I’m not sure how cheery this will be so if you’re looking for something uplifting, this may not be the place to be….you’ve been warned. I did a phone install in a very lovely home for a very nice man on Friday. I thought it was a large house for one person so I assumed he had a wife and probably a family. Turns out we were there for his 94 year old father who lived in the house alone and whose wife had died a month earlier. They were married for 66 years. If that doesn’t stop you in your tracks right there, then you probably have no soul.
I didn’t see the father at first.
He wasn’t anywhere near where I was working. He being 94 I assumed he was doing
whatever 94 year old men do. I thought about how tragic it was that he had lost
his bride of over six decades and imagined how I would feel if I lost my wife.
I tried not to focus on it too much. I had work to do and if I got too vested
in this emotionally, I would never get done.
I had to run a phone-jack through
the closet to the outside. The son was nice enough to move a bunch of stuff
around so as to make my life a little easier. I always appreciate even the
smallest courtesy. While I was in there I started to look around; always a big
mistake in my line of work. The closet was filled with clothes and shoes that
belonged to a woman that no longer needed them. Most of the shoes were covered
in dust suggesting that it had been a good long time since anyone had put them
on. There were endless bits of a life stacked in boxes and shelves that had yet
to be processed by someone that cared about them. You could feel the sadness in
the air. It was heavy and thick. I tried to stay focused on the task at hand.
I finished running my wire and
setting up my equipment. I went the extra mile to make sure that my work was
ascetically pleasing even if it was a laundry room. I made it look like I would
have wanted it to look if it was my father. I was pretty proud of myself. I
collected the small amount of rappers and wire that I had left over and popped
into the adjacent kitchen to toss the bits into the trash can. Then I saw him…
There he sat. 94 years of living
compressed into a small chair at a small breakfast table that he probably had
enumerable meals with someone that he cared for more than the breath of life
itself. He was thin and pale, a white mop of hair on top of his head. A head
that lay cradled in his two palms. He looked down at the table staring into
nothing. He neither looked up nor acknowledged my presence. My heart pounded in
my chest as I stared at him, seeing all of him and feeling his pain so
intensely that I almost choked on it. I backed out of the room silently,
respectfully, feeling like I had seen something that was not intended for me.

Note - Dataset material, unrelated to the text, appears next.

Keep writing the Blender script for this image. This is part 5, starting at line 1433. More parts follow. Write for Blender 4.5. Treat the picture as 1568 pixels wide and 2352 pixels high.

This man from another time seems
to follow me now. I wonder about his life, his wife, and his children. His son
was dutiful in his responsibility to his father and I respect that. I am
envious that I was never given the opportunity to do that for my own father. I
wonder about the long term aspects of being a husband and a father as well. I’m
in uncharted water. Most of the lessons that I’ve learned along the way I
picked up my own; mostly through hard knocks and bad decisions. I didn’t have
anyone to guide me or give me any of their wisdom. I don’t know what that looks
like from an adults child’s perspective. I feel like I’ve gained a great deal
of experience and knowledge over the course of my life. I’ve had some grand
adventure and much heartache along the way but I don’t view those in a negative
light. It’s the stuff that defines our character and dictates who we become.
Children are a grand experiment.
You try and train them to be good people and do good things. The strange thing
is you raise them when you have the least idea of what you’re doing and how the
world turns. You do your best and hope it all works out. Then they run to the fore
wind. You hope they call or come by. You hope they still want what you have but
at the end of the day, they make their own choices and live their own lives. I
fear that sadly, you live to be 94, head in hands in a big empty house
wondering what the hell happened. If you’re lucky you have at least one that
will take care of the phone bill and pick over your bones when you’re gone to
throw out the shit you spent your life accumulating that really doesn’t add up
to a hill of beans.
My father died when I was 13
years old. I still wonder what he would have made of my life. I wonder if I
would want to hear what he had to say. Would we be close? Would I go out of my
way to see him and talk to him? I like to think so. I like to hope we’ll catch
up someday…when my run is done and all the things I’ve done and all things I
cared about have turned to dust…
Remember I warned you.
Thank you, this piece is filled with humanity.